• [SOURCE MATERIAL]:
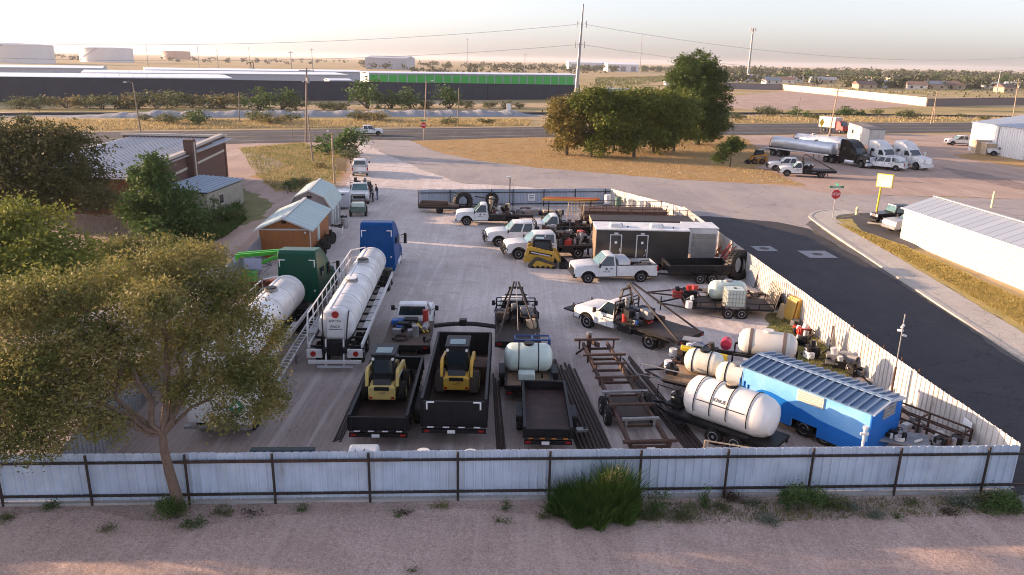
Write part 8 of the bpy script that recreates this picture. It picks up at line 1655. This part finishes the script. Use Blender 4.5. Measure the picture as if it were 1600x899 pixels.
t = thing('tank_car', 'white horizontal tank showing just above the grove', 'tank', nbp(944, 130, 330)); t.location.z = 0; B().lathe(ell_tank(11, 1.6, .6), (0, 0, 2.6), 'x', 20).build('tank', twm, t); B().box((5.5, 0, .6), (9, 2, 1.0)).build('cradle', black, t)
# town on the horizon: houses one can tell apart plus the tree mass
rh = random.Random(21); housem = [mat('house_white', (.62, .58, .53), rough=.8), mat('house_tan', (.45, .34, .24), rough=.8), mat('house_brick', (.30, .17, .12), rough=.8), mat('house_grey', (.35, .34, .34), rough=.8)]; roofs = [mat('roof_brown', (.18, .12, .10), rough=.9), mat('roof_grey', (.3, .3, .31), rough=.9), mat('roof_white', (.6, .58, .56), rough=.8)]
hx = [1140, 1152, 1165, 1178, 1190, 1205, 1228, 1242, 1256, 1278, 1292, 1352, 1372, 1384, 1434, 1440, 1462, 1484, 1495, 1512, 1552, 1572, 1588]
for i, px in enumerate(hx):
    dist = rh.uniform(520, 640) if px > 1340 else rh.uniform(640, 820); q = nbp(px, 125, dist); w = rh.uniform(9, 15); hh = rh.uniform(2.8, 3.6); t = thing('house', 'small low house on the right horizon among trees, %s from the left' % ORD[i], 'house', (q.x, q.y, 0), rh.uniform(-.4, .4), 'houses on the right horizon')
    B().box((0, 0, hh/2), (w, 8, hh)).build('wall', rh.choice(housem[:2]+[housem[0]]), t, smooth=0); B().prism([(-4.6, hh), (0, hh+2.4), (4.6, hh)], -w/2-.5, w/2+.5, 'x').build('roof', rh.choice(roofs), t, smooth=0)
    for x in (-w*.3, w*.2): B().box((x, -4.02, hh*.5), (1.4, .1, 1.3)).build('window', glass, t, smooth=0)
for i, (px, y_, d_, m_) in enumerate(((845, 0, 500, 0), (857, 0, 520, 1), (870, 0, 510, 2), (680, 0, 480, 0), (690, 0, 490, 1), (700, 0, 470, 3), (780, 0, 520, 3), (815, 0, 480, 0), (830, 0, 500, 2))):
    q = nbp(px, 120, d_); t = thing('shed', 'small distant shed on the plain beyond the green storage row, %s from the left' % ORD[i], 'shed', (q.x, q.y, 0), i*.7, 'sheds beyond the green storage'); B().box((0, 0, 1.4), (5, 4, 2.8)).build('wall', housem[m_], t, smooth=0); B().prism([(-2.2, 2.8), (0, 3.8), (2.2, 2.8)], -2.7, 2.7, 'x').build('roof', roofs[i % 3], t, smooth=0)
L_far = leafmat('far_tree_leaves', (.045, .06, .03), (.12, .12, .06), .1)
def treeband(name, spec, seed, kind='stuff'):
    rg = random.Random(seed); bl = []
    for (px0, px1, d0, d1, h, n_) in spec:
        for _ in range(n_):
            px = rg.uniform(px0, px1); dd = rg.uniform(d0, d1); q = nbp(px, 110, dd); r_ = h*rg.uniform(.5, 1.0); bl.append((q.x, q.y, r_*.55, r_*rg.uniform(.6, 1.1), r_*.7, r_*.55))
    o, cc = leaves(name, bl, len(bl)*110, 1.0, L_far, None, seed, 1.3, 12, aspect=.8, shell=.5); o['kind'] = kind; return o
treeband('far_trees', [(1140, 1680, 640, 900, 9, 150), (1130, 1680, 1000, 1600, 13, 260), (1330, 1680, 560, 640, 10, 60)], 1)
treeband('far_trees', [(560, 1130, 1000, 1900, 11, 170), (640, 900, 760, 900, 6, 24)], 2)
treeband('far_trees', [(-60, 560, 1400, 3000, 8, 90)], 3)
big = [(1225, 0), (1262, 1), (1300, 2), (1322, 0), (1362, 1), (1375, 2), (1440, 0), (1462, 1), (1510, 2), (1540, 0), (1575, 1), (955, 1), (1005, 2), (1030, 0), (700, 1), (880, 0)]
for i, (px, k) in enumerate(big):
    q = nbp(px, 118, (700 if px > 1100 else 1300)+37*(i % 5)); o = dup(BV[3+k % 2], 'tall round tree on the horizon standing above the far trees, %s listed from mid plain' % ORD[i] if False else 'taller tree standing out of the far tree line, near x-position of the house group, %s' % ORD[i], (q.x, q.y, 0), i, 'taller trees on the horizon', (3.2, 3.2, 3.4)); o['category'] = 'tree'; o.name = 'horizon_tree'
    o['label'] = 'tall tree standing out of the far tree line, '+(['third', 'fourth', 'fifth', 'sixth', 'seventh', 'eighth', 'ninth', 'tenth', 'eleventh', 'twelfth', 'last'][i]+' such tree from the pine rightwards' if i < 11 else ['just left of the pine', 'between pine and cell tower base', 'right of the pine top', 'above the green doors', 'left of the transmission pole'][i-11])
# thin far poles and masts
for i, (px, y0, y1, d_) in enumerate(((455, 98, 80, 500), (488, 96, 76, 620), (340, 92, 78, 700), (310, 92, 72, 800), (820, 104, 84, 700), (730, 100, 60, 900), (1000, 108, 52, 1000), (1560, 130, 108, 500), (230, 88, 70, 900), (390, 94, 74, 900))):
    q = nbp(px, y0, d_); hq = nb(px, y1, d_, 1, 1, 1)[2]; t = thing('distant_pole', 'thin distant pole on the hazy plain, %s' % (['above the storage roofs left of centre', 'right of the tallest wooden pole', 'right of the rusty tank', 'left of the pumpjack', 'between the grey warehouse and the transmission pole', 'taller, right of the grey warehouse', 'left of the pine top', 'above the right houses', 'between the white and rusty tanks', 'above the pumpjack'][i]), 'pole', (q.x, q.y, 0), 0, 'distant poles'); B().cyl((0, 0, 0), (0, 0, hq), .35, .2, 6).build('mast', steel, t); B().bar((-1.5, 0, hq-1), (1.5, 0, hq-1), .3).build('cross_arm', steel, t)
# ---------------------------------------------------------------- haze
hz = B().box((0, 6000, 24), (13000, 13000, 50))
hm = bpy.data.materials.new('haze_air'); hm.use_nodes = True; hm.node_tree.nodes.clear()
pv = hm.node_tree.nodes.new('ShaderNodeVolumePrincipled'); pv.inputs['Color'].default_value = (.96, .93, .95, 1); pv.inputs['Density'].default_value = HAZE_D; pv.inputs['Anisotropy'].default_value = .25
ho = hm.node_tree.nodes.new('ShaderNodeOutputMaterial'); hm.node_tree.links.new(pv.outputs[0], ho.inputs[1])
hobj = hz.build('haze', hm, smooth=0); hobj['kind'] = 'stuff'
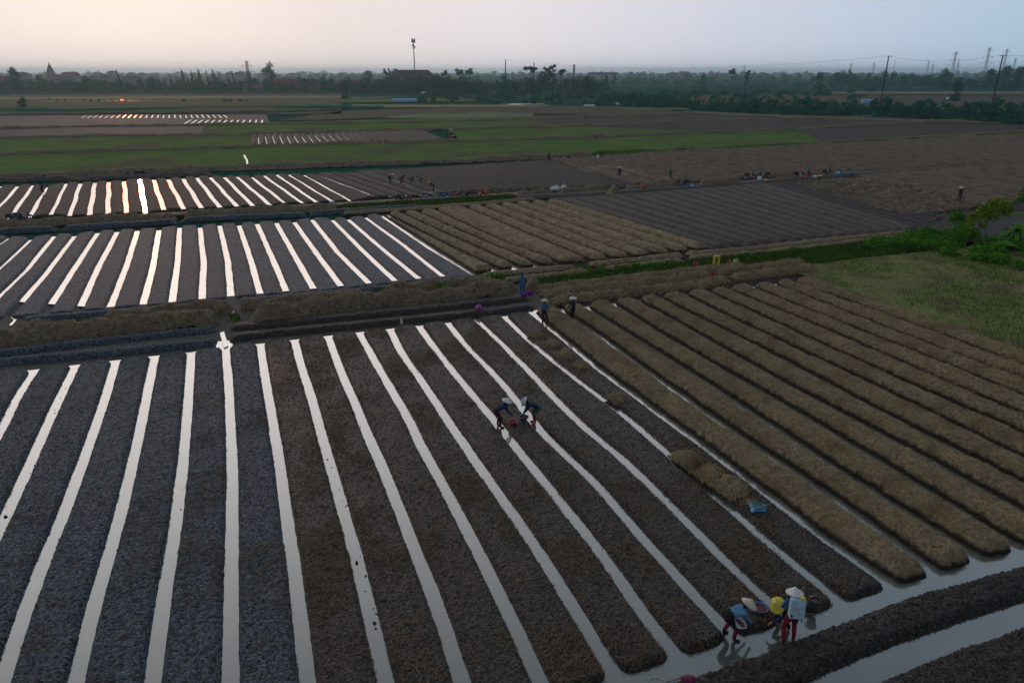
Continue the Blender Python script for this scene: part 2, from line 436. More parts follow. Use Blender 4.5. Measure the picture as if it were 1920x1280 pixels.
def blades(name, grids, dens, ln, wd, mat, lift=.012, tilt=.35, upright=0., mask=None, zmin=.03, kind='stuff', label=None, cat=None, align=None, seed=1, top=.04):
    """thin separate blades or stalks of straw lying on (or standing in) the given ground grids"""
    got = scatter(grids, dens, zmin, mask, seed)
    if got is None: return None
    P, Nn, rng = got; n = len(P)
    th = rng.random(n) * 2 * PI
    if align is not None: th = align + rng.normal(0, .5, n)
    D = np.stack([np.cos(th), np.sin(th), np.zeros(n)], 1)
    D = D - Nn * (D * Nn).sum(1)[:, None]; D /= np.linalg.norm(D, axis=1)[:, None] + 1e-9
    tl = rng.normal(0, tilt, n)
    D = D * np.cos(tl)[:, None] + Nn * np.sin(tl)[:, None]
    if upright > 0:
        D = D * (1 - upright) + np.array([0, 0, 1.]) * upright; D /= np.linalg.norm(D, axis=1)[:, None]
    l = rng.uniform(ln[0], ln[1], n)[:, None]; w = (rng.uniform(.7, 1.3, n) * wd)[:, None]
    S = np.cross(D, Nn + rng.normal(0, .5, (n, 3))); S /= np.linalg.norm(S, axis=1)[:, None] + 1e-9
    if upright > 0: A = P - Nn * .01; B = P + D * l
    else:
        Pc = P + Nn * (lift + top * rng.random(n)[:, None] ** 2); A = Pc - D * l / 2; B = Pc + D * l / 2
    Mi = (A + B) / 2 + Nn * l * .1 + rng.normal(0, .03, (n, 3)) * l
    k1, k2 = (1., .25) if upright > 0 else (.6, .6)
    V = np.stack([A - S * w / 2 * k1, A + S * w / 2 * k1, Mi + S * w / 2, Mi - S * w / 2, B + S * w / 2 * k2, B - S * w / 2 * k2], 1)
    o = np.arange(n)[:, None] * 6
    Fc = np.concatenate([o + np.array([[0, 1, 2, 3]]), o + np.array([[3, 2, 4, 5]])])
    ob = link(name, np_mesh(name, V.reshape(-1, 3), Fc, smooth=False), mat)
    return tag(ob, label, cat, None, kind)

def offset_line(P, d):
    P = np.asarray(P, float); T = np.gradient(P, axis=0); T /= np.linalg.norm(T, axis=1)[:, None]
    return P + np.stack([-T[:, 1], T[:, 0]], 1) * d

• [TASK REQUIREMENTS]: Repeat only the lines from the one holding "Continue the Blender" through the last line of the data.

• [OUTPUT BELOW]:
Continue the Blender Python script for this scene: part 2, from line 436. More parts follow. Use Blender 4.5. Measure the picture as if it were 1920x1280 pixels.
def blades(name, grids, dens, ln, wd, mat, lift=.012, tilt=.35, upright=0., mask=None, zmin=.03, kind='stuff', label=None, cat=None, align=None, seed=1, top=.04):
    """thin separate blades or stalks of straw lying on (or standing in) the given ground grids"""
    got = scatter(grids, dens, zmin, mask, seed)
    if got is None: return None
    P, Nn, rng = got; n = len(P)
    th = rng.random(n) * 2 * PI
    if align is not None: th = align + rng.normal(0, .5, n)
    D = np.stack([np.cos(th), np.sin(th), np.zeros(n)], 1)
    D = D - Nn * (D * Nn).sum(1)[:, None]; D /= np.linalg.norm(D, axis=1)[:, None] + 1e-9
    tl = rng.normal(0, tilt, n)
    D = D * np.cos(tl)[:, None] + Nn * np.sin(tl)[:, None]
    if upright > 0:
        D = D * (1 - upright) + np.array([0, 0, 1.]) * upright; D /= np.linalg.norm(D, axis=1)[:, None]
    l = rng.uniform(ln[0], ln[1], n)[:, None]; w = (rng.uniform(.7, 1.3, n) * wd)[:, None]
    S = np.cross(D, Nn + rng.normal(0, .5, (n, 3))); S /= np.linalg.norm(S, axis=1)[:, None] + 1e-9
    if upright > 0: A = P - Nn * .01; B = P + D * l
    else:
        Pc = P + Nn * (lift + top * rng.random(n)[:, None] ** 2); A = Pc - D * l / 2; B = Pc + D * l / 2
    Mi = (A + B) / 2 + Nn * l * .1 + rng.normal(0, .03, (n, 3)) * l
    k1, k2 = (1., .25) if upright > 0 else (.6, .6)
    V = np.stack([A - S * w / 2 * k1, A + S * w / 2 * k1, Mi + S * w / 2, Mi - S * w / 2, B + S * w / 2 * k2, B - S * w / 2 * k2], 1)
    o = np.arange(n)[:, None] * 6
    Fc = np.concatenate([o + np.array([[0, 1, 2, 3]]), o + np.array([[3, 2, 4, 5]])])
    ob = link(name, np_mesh(name, V.reshape(-1, 3), Fc, smooth=False), mat)
    return tag(ob, label, cat, None, kind)

def offset_line(P, d):
    P = np.asarray(P, float); T = np.gradient(P, axis=0); T /= np.linalg.norm(T, axis=1)[:, None]
    return P + np.stack([-T[:, 1], T[:, 0]], 1) * d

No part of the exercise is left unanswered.